C’est une mise en place qui prend plus de temps, mais au moins on sait tout du produit.

Pensez-vous avoir un rôle à jouer au sein de votre communauté (clients, fournisseurs, restaurateurs, etc.)? Comment voyez-vous l’avenir de la pêche?

La restauration, c’est la base de la chaîne : son rôle est donc d’influencer le client dans ses achats et consommations futures. Faire découvrir des espèces, informer les gens, c’est un moyen comme un autre de faire bouger les choses, peut-être même un moyen plus efficace qu’un autre.
Moi j’ai voulu donner l’exemple, c’est tout. Montrer qu’il est possible de faire de meilleurs choix. Je veux faire de mon mieux dans le rôle que j’occupe, expliquer au client, montrer au personnel, et peut-être même inciter les restaurateurs à se lancer, à prendre leurs responsabilités.
Cela requiert bien sûr un peu de patience et d’efforts au démarrage, mais de plus en plus de professionnels du secteur prennent conscience des problèmes et s’informent sur des façons d’y remédier, alors je pense que nous sommes sur la bonne voie.
Pour moi, l’avenir de la pêche est positif, les pêcheurs sont dans l’ensemble très responsables, très conscients de toutes les questions écologiques ; malgré ce qu’on lit et voit sur les voyous du secteur dans les médias, ils sont loin de représenter la majorité.
Je m’entends très bien avec les pêcheurs avec qui je travaille. Je mets en avant leurs produits et nous avons pas mal de discussions sur des tas de sujets. C’est le rêve pour un restaurateur d’avoir comme ça son réseau de petits pêcheurs, en tout cas pour moi c’est très appréciable.
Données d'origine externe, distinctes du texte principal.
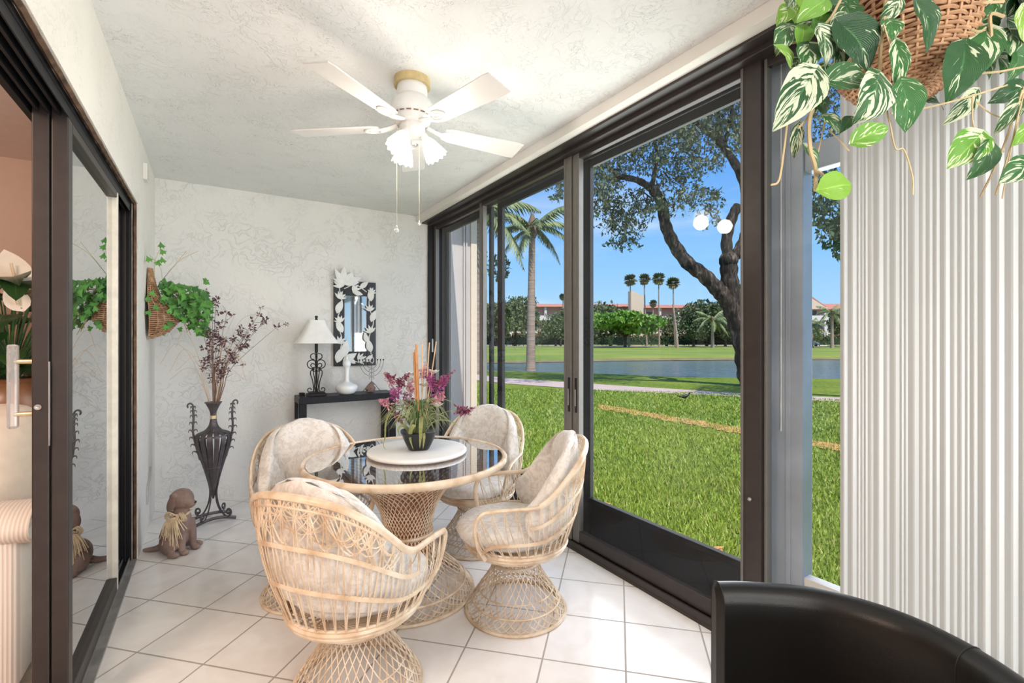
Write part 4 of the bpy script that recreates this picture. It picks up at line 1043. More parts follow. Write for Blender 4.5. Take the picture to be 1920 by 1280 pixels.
# cord coil beside lamp
m_ = MB(); m_.tube(cr([(.02*cos(a)*(1+.1*sin(3*a)) , .018*sin(a), .005 + .0009*k) for k, a in enumerate(np.linspace(0, 9*PI, 30))], 3), .004, 6)
o = m_.build('cord_coil', M['blackiron']); o.location = (LX-.115, LY-.02, cz); tag(o, 'coiled black cord lying on the console left of the lamp', 'cord')
# vase
m_ = MB(); VX = .977
m_.lathe([tuple(p[:2]) for p in cr([(.0, .0, 0), (.045, 0, 0), (.075, .018, 0), (.092, .048, 0), (.085, .078, 0), (.045, .100, 0), (.022, .118, 0), (.020, .19, 0), (.024, .225, 0), (.034, .255, 0), (.030, .285, 0), (.014, .305, 0), (.011, .322, 0), (.012, .326, 0), (.005, .322, 0)], 4)], 40)
o = m_.build('vase', M['china']); o.location = (VX, LY-.03, cz); tag(o, 'glossy white double gourd vase on the console under the mirror', 'vase')
# menorah
MN = thing('menorah', 'dark wire nine armed candelabrum with rocky foot on the console', 'menorah', (1.20, LY, cz), -.1)
m_ = MB()
m_.tube([(0, 0, .05), (0, 0, .285)], .0022, 6)
for i in range(1, 5):
    r_ = .026*i
    for sg in (-1, 1): m_.tube([(sg*r_*sin(a), 0, .285 - (r_*1.35)*cos(a) - .0) for a in np.linspace(0, PI/2, 10)] + [(sg*r_, 0, .288)], .002, 5)
for z in (.13, .165, .20):
    for sg in (-1, 1): m_.tube([(sg*(.012+p[0]), 0, p[2]) for p in spiral((0, z), .011, .005, -PI/2, PI)], .0018, 5)
for sg in (-1, 1): m_.tube(cr([(0, 0, .10), (sg*.03, 0, .07), (sg*.06, 0, .03), (sg*.085, 0, .004)], 5), .003, 5)
m_.build('branches', M['iron'], MN)
m_ = MB()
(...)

Quelles sont vos plus grandes frustrations et vos plus belles récompenses?

Ma plus grande frustration c’est de me heurter aux idées fixes et aux préjugés qu’ont les gens. Comme «tel poisson n’est pas bon», «ce poisson-là est toujours trop sec », etc.
Alors forcément, ma plus grande satisfaction, c’est quand j’ai insisté pour que le client goûte le poisson en question et qu’il trouve ça délicieux… et que j’ai contribué à lever un préjugé.